Para superar esse padrão e esses traumas, o doutor em Linguística propõe que o ensino se dê por meio de uma ordem que parta da gramática internalizada, aquela que o falante já usa, passe para a gramática descritiva, que apresenta as diferentes variações, e em seguida chegue à gramática normativa, que apresentaria o conjunto de regras que “devem” ser seguidas e que são mais aceitas socialmente.
Dessa maneira, isso iria “fazer com que o ensino do português deixe de ser visto como a transmissão de conteúdos prontos, e passe a ser uma tarefa de construção de conhecimentos por parte dos alunos, uma tarefa em que o professor deixa de ser a única fonte autorizada de informações, motivações e sanções. O ensino deveria subordinar-se à aprendizagem”.
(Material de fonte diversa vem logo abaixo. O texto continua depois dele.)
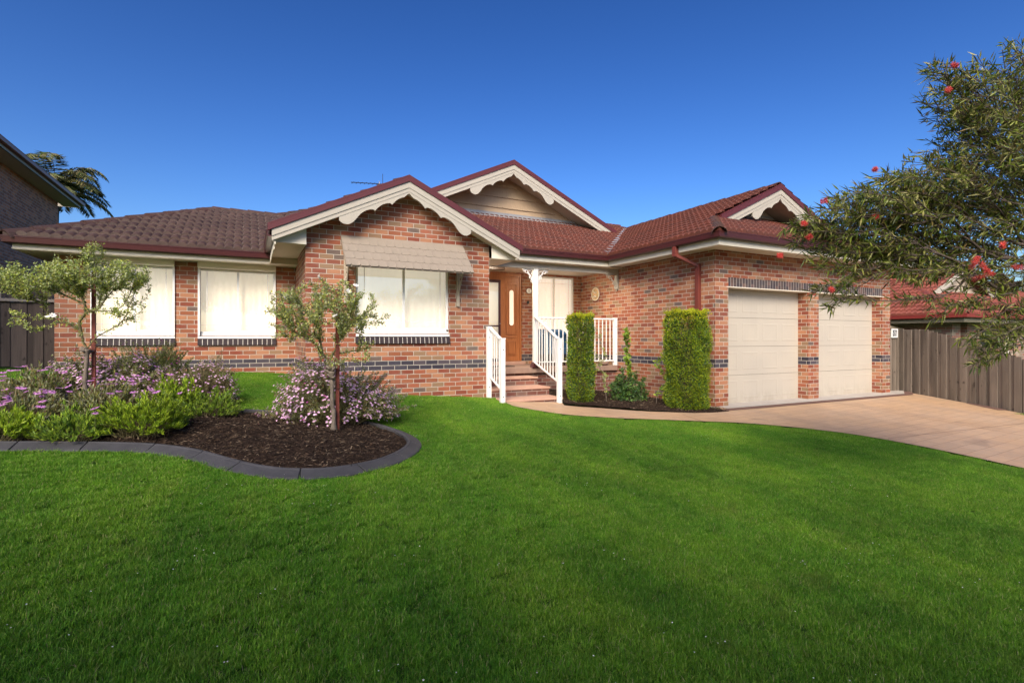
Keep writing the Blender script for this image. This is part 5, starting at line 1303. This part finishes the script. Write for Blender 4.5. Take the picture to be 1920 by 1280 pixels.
# ---- bottlebrush tree overhanging from the right
bt = thing('bottlebrush_tree', 'tall bottlebrush tree with narrow leaves and red flowers hanging in from the right', 'tree', (8.15, 1.75, -.2))
BL = [(70, 5.62, 2.31, 3.51, 0.34), (90, 6.24, 2.22, 3.80, 0.42), (10, 5.21, 2.30, 3.70, 0.11), (110, 5.88, 2.29, 3.07, 0.45), (120, 6.62, 2.26, 3.13, 0.60), (80, 5.39, 2.43, 2.83, 0.33), (45, 4.92, 2.55, 2.64, 0.28), (37, 4.55, 2.63, 2.54, 0.24), (24, 4.21, 2.69, 2.39, 0.17), (12, 4.07, 2.76, 2.27, 0.12), (52, 4.76, 2.64, 2.31, 0.30), (75, 5.47, 2.61, 2.42, 0.38), (90, 6.11, 2.51, 2.51, 0.45), (90, 6.83, 2.37, 2.56, 0.55), (22, 4.35, 2.73, 2.13, 0.20), (25, 4.84, 2.59, 2.08, 0.20), (23, 5.36, 2.56, 2.03, 0.20), (30, 5.82, 2.43, 2.07, 0.25), (40, 6.35, 2.28, 2.04, 0.30), (5, 4.23, 2.68, 1.80, 0.09), (5, 4.46, 2.62, 1.88, 0.09), (3, 4.27, 2.66, 1.65, 0.05), (5, 5.16, 2.55, 1.74, 0.10), (5, 5.39, 2.43, 1.62, 0.09), (8, 5.75, 2.36, 1.77, 0.13), (22, 6.13, 2.28, 1.68, 0.24), (13, 5.77, 2.24, 1.38, 0.15), (5, 5.65, 2.19, 1.20, 0.08), (13, 5.96, 2.14, 1.38, 0.16), (20, 6.44, 2.12, 1.58, 0.25), (3, 3.99, 2.80, 2.31, 0.05), (120, 7.12, 2.23, 2.93, 0.80), (70, 7.08, 2.02, 3.90, 0.60), (20, 7.31, 2.13, 1.59, 0.40), (30, 6.98, 2.07, 2.20, 0.50)]
g = np.random.default_rng(77); tips = np.concatenate([ell(n, (x, y, z), (r, r, r*.85), g, .1) for n, x, y, z, r in BL])
segs, paths = grow([(8.45, 1.45, -.5), (8.5, 1.5, .6), (8.4, 1.6, 1.5), (8.25, 1.75, 2.1)], tips, .0028, .40, .16, wig=.02, up=.15, seed=5)
tubes_np('trunk', [(p, q, min(a, .09), min(b, .09)) for p, q, a, b in segs], M_bark2, bt, 6)
P, D = leaves_on_paths([p[-4:] if len(p) > 4 else p for p in paths], 46, .55, .9, g, droop=.12); n = len(P)
print('bottlebrush leaves', n)
leaf_mesh('leaves', P, D, g.uniform(.065, .125, n), g.uniform(.011, .017, n), M_lbottle, bt, .15)
# brush flowers: cylinders of red stamens
def brushes(F, seed=9):
    g = np.random.default_rng(seed); Pp, Dd = [], []
    for (x, y, z, L) in F:
        d = unit(np.array([g.uniform(-1, 1), g.uniform(-.6, .6), g.uniform(-.7, .5)])); n = 280
        s = g.uniform(-.5, .5, n)[:, None]; r = g.normal(size=(n, 3)); r = unit(r-d*(r@d)[:, None]); Pp.append(np.array([x, y, z])+d*s*L); Dd.append(r+d*.2)
    Pp = np.concatenate(Pp); Dd = np.concatenate(Dd); n = len(Pp)
    return leaf_mesh('red_flowers', Pp, Dd, g.uniform(.020, .034, n), .0020, M_fred, bt, .1)
FL = [(5.21, 2.18, 3.67, 0.060), (5.17, 2.20, 3.47, 0.045), (4.01, 2.68, 2.34, 0.060), (4.05, 2.66, 2.23, 0.050), (3.83, 2.77, 2.08, 0.050), (5.23, 2.06, 2.01, 0.130), (5.31, 2.02, 1.98, 0.120), (5.34, 2.06, 1.91, 0.120), (5.35, 2.00, 1.94, 0.090), (5.26, 2.05, 2.05, 0.060), (5.57, 2.00, 2.18, 0.060), (5.69, 1.94, 2.00, 0.100), (4.63, 2.48, 2.81, 0.050), (4.15, 2.61, 2.52, 0.050), (4.63, 2.48, 2.42, 0.040), (4.25, 2.61, 1.81, 0.050)]
brushes(FL)

# ---- palm behind the left neighbour
pt = thing('palm_tree', 'palm with drooping feathery fronds rising behind the left house roof', 'palm', (-9.0, 29, 1))
pcx, pcy, pcz = -8.35, 32.3, 8.6
g = np.random.default_rng(5)
m = MB(); m.tube([(pcx-.2, pcy, .8), (pcx-.1, pcy, 5), (pcx, pcy, pcz)], [.22, .17, .14], 10); m.build('trunk', M_bark2, pt)
Pp, Dd, Ll = [], [], []; sg2 = []
for k in range(26):
    a = k*2.4+g.uniform(-.2, .2); el = g.uniform(.15, 1.25) if k > 4 else g.uniform(-.3, .2); L = g.uniform(2.1, 2.9); pr = None
    d = np.array([math.cos(a)*math.cos(el), math.sin(a)*math.cos(el), math.sin(el)]); p = np.array([pcx, pcy, pcz])
    for i in range(26):
        dd = d+np.array([0, 0, -1.6])*(i/26)**1.5; dd = dd/np.linalg.norm(dd); q = p+dd*L/26; sg2.append((p, q, .022*(1-i/28), .022*(1-(i+1)/28)))
        sd = unit(np.cross(dd, np.array([0, 0, 1.]))+1e-6)
        if i > 3:
            for s in (-1, 1):
                for j in range(3):
                    Pp.append(p+dd*L/78*j); Dd.append(sd*s*.8+dd*.55+np.array([0, 0, -.25-.3*g.random()])); Ll.append(.62*math.sin(math.pi*min(.95, (i+2)/29))**.6+.08)
        p = q
tubes_np('frond_stalks', sg2, M_twig, pt, 5); leaf_mesh('fronds', np.array(Pp), np.array(Dd), np.array(Ll), .032, M_lpalm, pt, .35)

# ---- street trees across the road, seen in window reflections; nearer ones added for lawn shade
def big_tree(label, x, y, h, cr, cz, seed, nl=9000, ls=.16, tr=.2):
    g = np.random.default_rng(seed); z0 = G(x, y); t = thing('street_tree', label, 'tree', (x, y, z0), 'trees along the street')
    tips = np.concatenate([ell(90, (x+g.uniform(-.4, .4)*cr, y+g.uniform(-.4, .4)*cr, z0+cz+g.uniform(-.3, .3)*cr), (cr*.62, cr*.62, cr*.5), g, .3) for _ in range(5)])
    segs, paths = grow([(x, y, z0-.2), (x+.05, y, z0+cz*.3), (x, y+.05, z0+cz*.55)], tips, .012, .42, .5, wig=.05, seed=seed)
    tubes_np('trunk', [(p, q, min(a, tr), min(b, tr)) for p, q, a, b in segs], M_bark2, t, 6)
    P, D = leaves_on_paths([p[-3:] for p in paths], nl/450/1.0, .6, .95, g); P = P+g.normal(size=P.shape)*.12; n = len(P)
    leaf_mesh('leaves', P, D, g.uniform(ls*.6, ls*1.2, n), g.uniform(ls*.4, ls*.6, n), M_ltree, t, .4)
big_tree('unseen leafy tree added to shade the lawn, behind the photographer, left', -6.6, -4.1, 9, 3.7, 6.0, 111, 60000)  # three out-of-view trees, added to darken the near lawn
big_tree('unseen leafy tree added to shade the lawn, behind the photographer, middle', -3.0, -5.9, 9, 3.7, 5.8, 112, 60000)
big_tree('unseen leafy tree added to shade the lawn, behind the photographer, right', .5, -7.5, 9, 3.8, 6.0, 113, 60000)
big_tree('round green street tree across the road, behind the photographer', -6, -22, 7, 3.2, 4.6, 101)
big_tree('second round street tree across the road, behind the photographer', 3, -24, 8, 3.6, 5.0, 102)
big_tree('third street tree across the road, behind the photographer', 11, -22, 7, 3.0, 4.4, 103)

# ---- things lying in the bed: mulch chips, a few weeds
def chips(name, poly, n, hf, kind='stuff', seed=3):
    g = np.random.default_rng(seed); xs = [p[0] for p in poly]; ys = [p[1] for p in poly]; P = []
    while len(P) < n:
        x, y = g.uniform(max(min(xs), -2.6), max(xs)), g.uniform(min(ys), max(ys))
        if pip(x, y, poly): P.append((x, y, hf(x, y)+g.uniform(.0, .012)))
    P = np.array(P); D = g.normal(size=(n, 3))*np.array([1, 1, .22])
    t = NT(name+'_mat'); gg = t.n('ShaderNodeNewGeometry').outputs['Random Per Island']
    mt = t.pbr(t.ramp(gg, [(0, (.02, .013, .009)), (.55, (.042, .027, .018)), (.88, (.085, .054, .034)), (.975, (.20, .15, .10))]), .9, None, .15)
    o = leaf_mesh(name, P, D, g.uniform(.02, .075, n), g.uniform(.004, .014, n), mt, None, .3, nrm=np.tile([0, 0, 1.], (n, 1))+g.normal(size=(n, 3))*.4)
    props(o, 'dark shredded bark mulch spread over the bed', 'mulch', kind='stuff')
chips('mulch', bed_poly, 26000, bedh)
chips('mulch', BED2, 7000, lambda x, y: G(x, y)+.035+.05*min(1, max(0, y-7.0))*min(1, max(0, (8.3-x)))+.012*math.sin(x*19)*math.sin(y*23), seed=4)

# ------------------------------------------------------------------ lawn grass: clumps of blades instanced on points by geometry nodes
def blade_patch(seed, size=.22, n=1900, hmul=1.0):
    g = np.random.default_rng(seed); x = g.uniform(-size/2, size/2, n); y = g.uniform(-size/2, size/2, n)
    h = g.gamma(9, .0025, n)*hmul; a = g.uniform(0, 6.28, n); ln = g.gamma(2.2, .35, n)*.8; w = g.uniform(.0008, .0017, n)
    d = np.stack([np.cos(a), np.sin(a)], 1); s = np.stack([-np.sin(a+g.normal(size=n)*.6), np.cos(a+g.normal(size=n)*.6)], 1)
    def pt(f, k): return np.stack([x+d[:, 0]*h*ln*f*f+s[:, 0]*w*k, y+d[:, 1]*h*ln*f*f+s[:, 1]*w*k, h*f*(1-.18*ln*f)], 1)
    V = np.stack([pt(0, 1), pt(0, -1), pt(.55, -.85), pt(.55, .85), pt(1.0, 0)], 1).reshape(-1, 3); o = (np.arange(n)*5)[:, None]
    F = np.concatenate([o+np.array([[0, 1, 2]]), o+np.array([[0, 2, 3]]), o+np.array([[3, 2, 4]])], 1).ravel()
    me = bpy.data.meshes.new('blades'); me.vertices.add(len(V)); me.vertices.foreach_set('co', V.astype(np.float32).ravel())
    me.loops.add(len(F)); me.loops.foreach_set('vertex_index', F.astype(np.int32)); nf = len(F)//3; me.polygons.add(nf)
    me.polygons.foreach_set('loop_start', np.arange(0, nf*3, 3, dtype=np.int32)); me.polygons.foreach_set('loop_total', np.full(nf, 3, dtype=np.int32)); me.update(calc_edges=True)
    me.materials.append(M_grass); return bpy.data.objects.new('grass_blades', me)
lawn_excl = [drive, CURBs+[(-6.0, 9.0), (-6.0, 7.2)], [(x, y) for x, y in BED2], [(SX0-.0, 8.86), (SX1+.1, 8.86), (5.72, 10.5), (SX0, 10.5)]]
from bisect import bisect_left
cy, sy = math.cos(R(YAW)), math.sin(R(YAW))
pts = []; sp = .150; g = np.random.default_rng(1)
for i in range(int(17/sp)):
    for j in range(int(14/sp)):
        x = -5.2+i*sp+g.uniform(-.04, .04); y = -.6+j*sp+g.uniform(-.04, .04)
        if x > 9.2: continue
        Z = x*sy+y*cy; Rr = x*cy-y*sy
        if Z < .9 or abs(Rr) > Z*1.06+.35: continue
        if y > 11.75: continue
        if y > 9.54 and x > .83: continue
        if any(pip(x, y, q) for q in lawn_excl): continue
        pts.append((x, y, G(x, y)))
# the sliver of lawn beside the right fence
for i in range(30):
    for j in range(2):
        x = 14.12+(12.2-14.12)*i/30*.9; y = 4.72+(0-4.72)*i/30*.9; x -= .04+.12*j
        pts.append((x, y, G(x, y)+.012))
print('grass clumps', len(pts))
me = bpy.data.meshes.new('grass_points'); me.from_pydata(pts, [], [])
var = me.attributes.new('variant', 'INT', 'POINT'); var.data.foreach_set('value', g.integers(0, 4, len(pts)).astype(np.int32))
rot = me.attributes.new('spin', 'FLOAT', 'POINT'); rot.data.foreach_set('value', g.uniform(0, 6.28, len(pts)).astype(np.float32))
go = bpy.data.objects.new('lawn_grass', me); COL.objects.link(go); me.materials.append(M_grass)
props(go, 'short green mown grass of the front lawn', 'grass', kind='stuff')
ng = bpy.data.node_groups.new('grass_scatter', 'GeometryNodeTree')
ng.interface.new_socket('Geometry', in_out='INPUT', socket_type='NodeSocketGeometry'); ng.interface.new_socket('Geometry', in_out='OUTPUT', socket_type='NodeSocketGeometry')
gi = ng.nodes.new('NodeGroupInput'); gout = ng.nodes.new('NodeGroupOutput')
join = ng.nodes.new('GeometryNodeGeometryToInstance')
m2p = ng.nodes.new('GeometryNodeMeshToPoints'); ng.links.new(gi.outputs[0], m2p.inputs[0])
iop = ng.nodes.new('GeometryNodeInstanceOnPoints'); ng.links.new(m2p.outputs[0], iop.inputs['Points'])
for k in range(4):
    oi = ng.nodes.new('GeometryNodeObjectInfo'); oi.inputs[0].default_value = blade_patch(200+k, hmul=(.9, 1.0, 1.1, 1.0)[k]); ng.links.new(oi.outputs['Geometry'], join.inputs[0])
ng.links.new(join.outputs[0], iop.inputs['Instance'])
iop.inputs['Pick Instance'].default_value = True
na = ng.nodes.new('GeometryNodeInputNamedAttribute'); na.data_type = 'INT'; na.inputs[0].default_value = 'variant'; ng.links.new(na.outputs[0], iop.inputs['Instance Index'])
nb_ = ng.nodes.new('GeometryNodeInputNamedAttribute'); nb_.data_type = 'FLOAT'; nb_.inputs[0].default_value = 'spin'
cx3 = ng.nodes.new('ShaderNodeCombineXYZ'); ng.links.new(nb_.outputs[0], cx3.inputs[2]); ng.links.new(cx3.outputs[0], iop.inputs['Rotation'])
ng.links.new(iop.outputs[0], gout.inputs[0])
md = go.modifiers.new('scatter', 'NODES'); md.node_group = ng
# clover heads and straw flecks in the lawn
g = np.random.default_rng(8); CP = []
for _ in range(60):
    u, Z = g.uniform(-1, 1), 1.8+8*g.random()**1.6; x = Z*sy+u*Z*cy; y = Z*cy-u*Z*sy
    for k in range(g.integers(1, 8)):
        a, b = x+g.normal()*.15, y+g.normal()*.15
        if b > 9.3 or any(pip(a, b, q) for q in lawn_excl): continue
        CP.append((a, b, G(a, b)+g.uniform(.028, .045)))
CP = np.array(CP); o = flower_mesh('clover_flowers', CP, np.tile([0, 0, 1.], (len(CP), 1))+g.normal(size=CP.shape)*.3, .0055, M_fwhite, None, 7, .9, .7)
props(o, 'tiny white clover heads scattered through the lawn', 'clover', kind='stuff')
A proposta de Possenti, entretanto, não se limita apenas ao ensino da língua, mas se adotado também pelas demais disciplinas poderia fazer com que o aprendiz se sentisse livre, diferentemente do retratado por Elniño: “Para superação, tanta humilhação, / atravessar o oceano para trampar na sua plantação / café, algodão, cana, escravidão, / alforriaram o nosso corpo mas deixaram a mente na prisão. / Não! Abre logo a porra do cofre, / Não tô falando de dinheiro eu falo de conhecimento / Eu não quero mais estudar na sua escola, / que não conta a minha historia e na verdade me mata por dentro”.
Assim, usando a experiência, o conhecimento e a linguagem do aluno, longe de uma ideia de “certo” e “errado”, a escola poderia dar assas e criar a vontade de aprender. O próprio hip-hop pode ser uma maneira de começar a ensiná-lo a voar.